Data listing:
--------

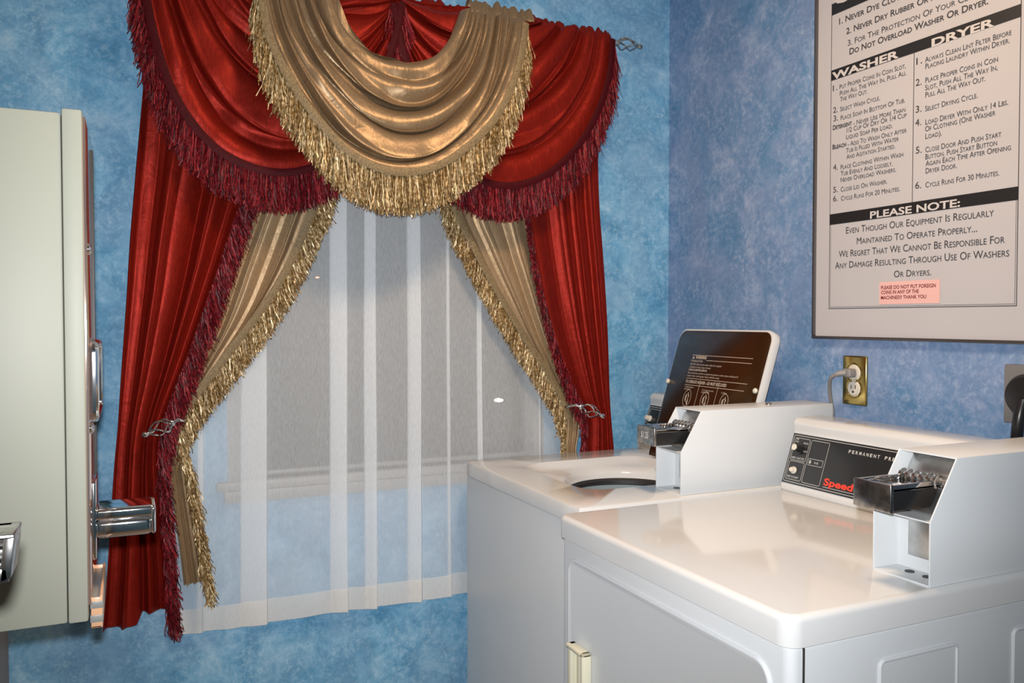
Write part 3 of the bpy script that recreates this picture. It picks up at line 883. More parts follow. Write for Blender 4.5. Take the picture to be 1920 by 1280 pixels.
# ------------------------------------------------------------------ outlet, cord, grey box
outlet = thing('wall_outlet', (0, -0.808, 1.17), 'brass wall outlet plate with a plug in its upper socket', 'outlet')
oy0, oy1, oz0, oz1 = -0.8465, -0.7695, 1.109, 1.2335
b = MB(); b.box(-0.007, 0, oy0, oy1, oz0, oz1, 0.004, 3)
b.build('cover_plate', M['brass'], outlet)
oyc, ozc = (oy0 + oy1) / 2, (oz0 + oz1) / 2
for dz in (0.0195, -0.0195):
    b = MB()
    b._lathe(Vector((-0.0065, oyc, ozc + dz)), Vector((-1, 0, 0)), [(0, 0.0205), (0.0012, 0.0205), (0.0025, 0.017), (0.0035, 0.0165)], 28, 0)
    so = b.build('socket', [M['ivory']], outlet)
    MB().box(-0.0108, -0.0098, oyc - 0.008, oyc - 0.006, ozc + dz - 0.001, ozc + dz + 0.008).box(-0.0108, -0.0098, oyc + 0.005, oyc + 0.007, ozc + dz - 0.001, ozc + dz + 0.008)._lathe(Vector((-0.0098, oyc, ozc + dz - 0.009)), Vector((-1, 0, 0)), [(0, 0.003), (0.001, 0.003)], 12, 0).build('slot', M['gasket'], so)
    MB().tube([(-0.007, oyc + 0.0235 * math.cos(a), ozc + dz + 0.0235 * math.sin(a)) for a in np.linspace(0, 2 * math.pi, 28)[:-1]], 0.0022, 8, closed=True).build('raised_ring', M['brass'], so)
MB()._lathe(Vector((-0.0065, oyc, ozc)), Vector((-1, 0, 0)), [(0, 0.0035), (0.0015, 0.003), (0.002, 0.001)], 14, 0).build('screw', M['brass'], outlet)

cordt = thing('power_cord', (-0.02, -0.76, 1.19), 'grey power cord plugged into the brass outlet, hanging behind the dryer', 'power cord')
pz = ozc + 0.0195
b = MB()
b.box(-0.036, -0.0112, oyc - 0.013, oyc + 0.013, pz - 0.011, pz + 0.011, 0.005, 3)
b.tube([(-0.034, oyc + 0.004, pz), (-0.044, oyc + 0.010, pz - 0.001), (-0.050, oyc + 0.018, pz - 0.004)], [0.009, 0.0075, 0.006], 12)
b.build('plug', M['cord'], cordt)
pts = catmull([(-0.048, oyc + 0.016, pz - 0.003), (-0.050, oyc + 0.034, pz - 0.014), (-0.036, oyc + 0.052, pz - 0.04), (-0.020, oyc + 0.062, pz - 0.08), (-0.012, oyc + 0.064, pz - 0.12), (-0.012, oyc + 0.062, 0.85), (-0.012, oyc + 0.055, 0.55)], 60)
MB().tube(pts, 0.0048, 10).build('cable', M['cord'], cordt)

gb = thing('dryer_outlet', (0, -1.27, 1.173), 'grey metal outlet box with a black plug at the right edge', 'outlet')
MB().box(-0.03, 0, -1.33, -1.2195, 1.113, 1.233, 0.003).build('box', M['grey_box'], gb)
b = MB()
b._lathe(Vector((-0.03, -1.275, 1.172)), Vector((-1, 0, 0)), [(0, 0.044), (0.012, 0.044), (0.022, 0.038), (0.026, 0.02)], 32, 0)
b.build('plug', M['black_plastic'], gb)
b = MB(); b.tube(catmull([(-0.05, -1.275, 1.165), (-0.06, -1.272, 1.12), (-0.05, -1.262, 1.05), (-0.04, -1.26, 0.95), (-0.04, -1.26, 0.8)], 30), 0.011, 12)
b.build('cable', M['black_plastic'], gb)


# ------------------------------------------------------------------ laundry machines
def rounded_rect(x0, x1, y0, y1, r, n=8, corners=(1, 1, 1, 1)):
    pts = []
    for k, (cx, cy, a0) in enumerate(((x1 - r, y1 - r, 0), (x0 + r, y1 - r, 90), (x0 + r, y0 + r, 180), (x1 - r, y0 + r, 270))):
        for i in range(n + 1):
            a = math.radians(a0 + 90 * i / n)
            pts.append((cx + r * math.cos(a), cy + r * math.sin(a)))
    return pts


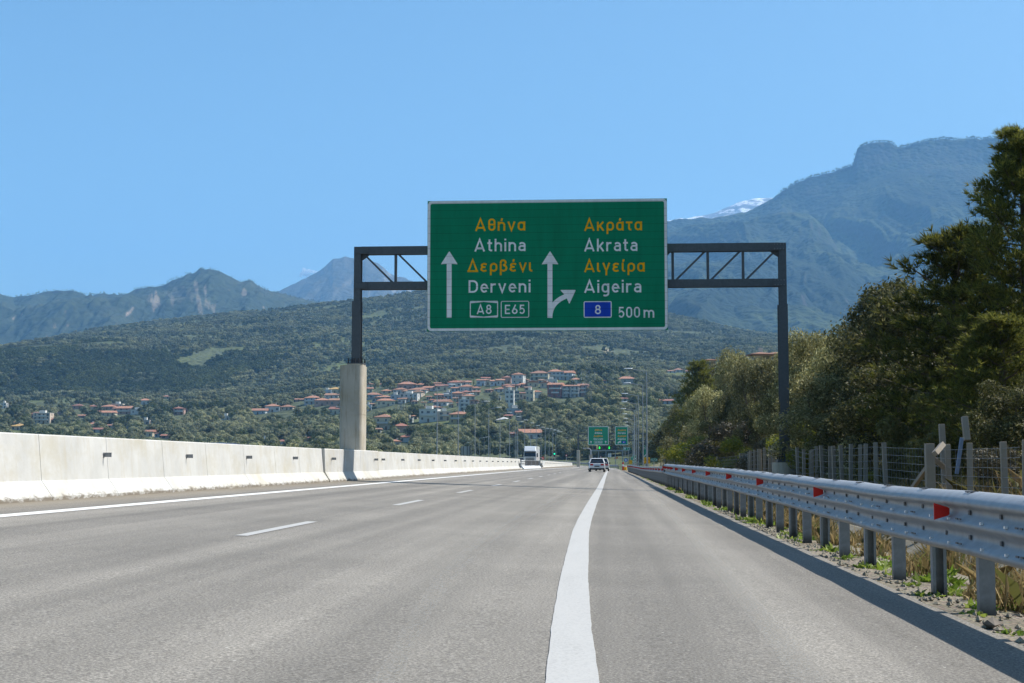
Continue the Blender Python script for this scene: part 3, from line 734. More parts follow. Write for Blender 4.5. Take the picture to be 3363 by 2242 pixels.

--------

Retype all of the entries exactly as written, leaving out any images.

Write part 3 of the bpy script that recreates this picture. It picks up at line 883. More parts follow. Write for Blender 4.5. Take the picture to be 1920 by 1280 pixels.
# ------------------------------------------------------------------ outlet, cord, grey box
outlet = thing('wall_outlet', (0, -0.808, 1.17), 'brass wall outlet plate with a plug in its upper socket', 'outlet')
oy0, oy1, oz0, oz1 = -0.8465, -0.7695, 1.109, 1.2335
b = MB(); b.box(-0.007, 0, oy0, oy1, oz0, oz1, 0.004, 3)
b.build('cover_plate', M['brass'], outlet)
oyc, ozc = (oy0 + oy1) / 2, (oz0 + oz1) / 2
for dz in (0.0195, -0.0195):
    b = MB()
    b._lathe(Vector((-0.0065, oyc, ozc + dz)), Vector((-1, 0, 0)), [(0, 0.0205), (0.0012, 0.0205), (0.0025, 0.017), (0.0035, 0.0165)], 28, 0)
    so = b.build('socket', [M['ivory']], outlet)
    MB().box(-0.0108, -0.0098, oyc - 0.008, oyc - 0.006, ozc + dz - 0.001, ozc + dz + 0.008).box(-0.0108, -0.0098, oyc + 0.005, oyc + 0.007, ozc + dz - 0.001, ozc + dz + 0.008)._lathe(Vector((-0.0098, oyc, ozc + dz - 0.009)), Vector((-1, 0, 0)), [(0, 0.003), (0.001, 0.003)], 12, 0).build('slot', M['gasket'], so)
    MB().tube([(-0.007, oyc + 0.0235 * math.cos(a), ozc + dz + 0.0235 * math.sin(a)) for a in np.linspace(0, 2 * math.pi, 28)[:-1]], 0.0022, 8, closed=True).build('raised_ring', M['brass'], so)
MB()._lathe(Vector((-0.0065, oyc, ozc)), Vector((-1, 0, 0)), [(0, 0.0035), (0.0015, 0.003), (0.002, 0.001)], 14, 0).build('screw', M['brass'], outlet)

cordt = thing('power_cord', (-0.02, -0.76, 1.19), 'grey power cord plugged into the brass outlet, hanging behind the dryer', 'power cord')
pz = ozc + 0.0195
b = MB()
b.box(-0.036, -0.0112, oyc - 0.013, oyc + 0.013, pz - 0.011, pz + 0.011, 0.005, 3)
b.tube([(-0.034, oyc + 0.004, pz), (-0.044, oyc + 0.010, pz - 0.001), (-0.050, oyc + 0.018, pz - 0.004)], [0.009, 0.0075, 0.006], 12)
b.build('plug', M['cord'], cordt)
pts = catmull([(-0.048, oyc + 0.016, pz - 0.003), (-0.050, oyc + 0.034, pz - 0.014), (-0.036, oyc + 0.052, pz - 0.04), (-0.020, oyc + 0.062, pz - 0.08), (-0.012, oyc + 0.064, pz - 0.12), (-0.012, oyc + 0.062, 0.85), (-0.012, oyc + 0.055, 0.55)], 60)
MB().tube(pts, 0.0048, 10).build('cable', M['cord'], cordt)

gb = thing('dryer_outlet', (0, -1.27, 1.173), 'grey metal outlet box with a black plug at the right edge', 'outlet')
MB().box(-0.03, 0, -1.33, -1.2195, 1.113, 1.233, 0.003).build('box', M['grey_box'], gb)
b = MB()
b._lathe(Vector((-0.03, -1.275, 1.172)), Vector((-1, 0, 0)), [(0, 0.044), (0.012, 0.044), (0.022, 0.038), (0.026, 0.02)], 32, 0)
b.build('plug', M['black_plastic'], gb)
b = MB(); b.tube(catmull([(-0.05, -1.275, 1.165), (-0.06, -1.272, 1.12), (-0.05, -1.262, 1.05), (-0.04, -1.26, 0.95), (-0.04, -1.26, 0.8)], 30), 0.011, 12)
b.build('cable', M['black_plastic'], gb)


# ------------------------------------------------------------------ laundry machines
def rounded_rect(x0, x1, y0, y1, r, n=8, corners=(1, 1, 1, 1)):
    pts = []
    for k, (cx, cy, a0) in enumerate(((x1 - r, y1 - r, 0), (x0 + r, y1 - r, 90), (x0 + r, y0 + r, 180), (x1 - r, y0 + r, 270))):
        for i in range(n + 1):
            a = math.radians(a0 + 90 * i / n)
            pts.append((cx + r * math.cos(a), cy + r * math.sin(a)))
    return pts


Continue the Blender Python script for this scene: part 3, from line 734. More parts follow. Write for Blender 4.5. Take the picture to be 3363 by 2242 pixels.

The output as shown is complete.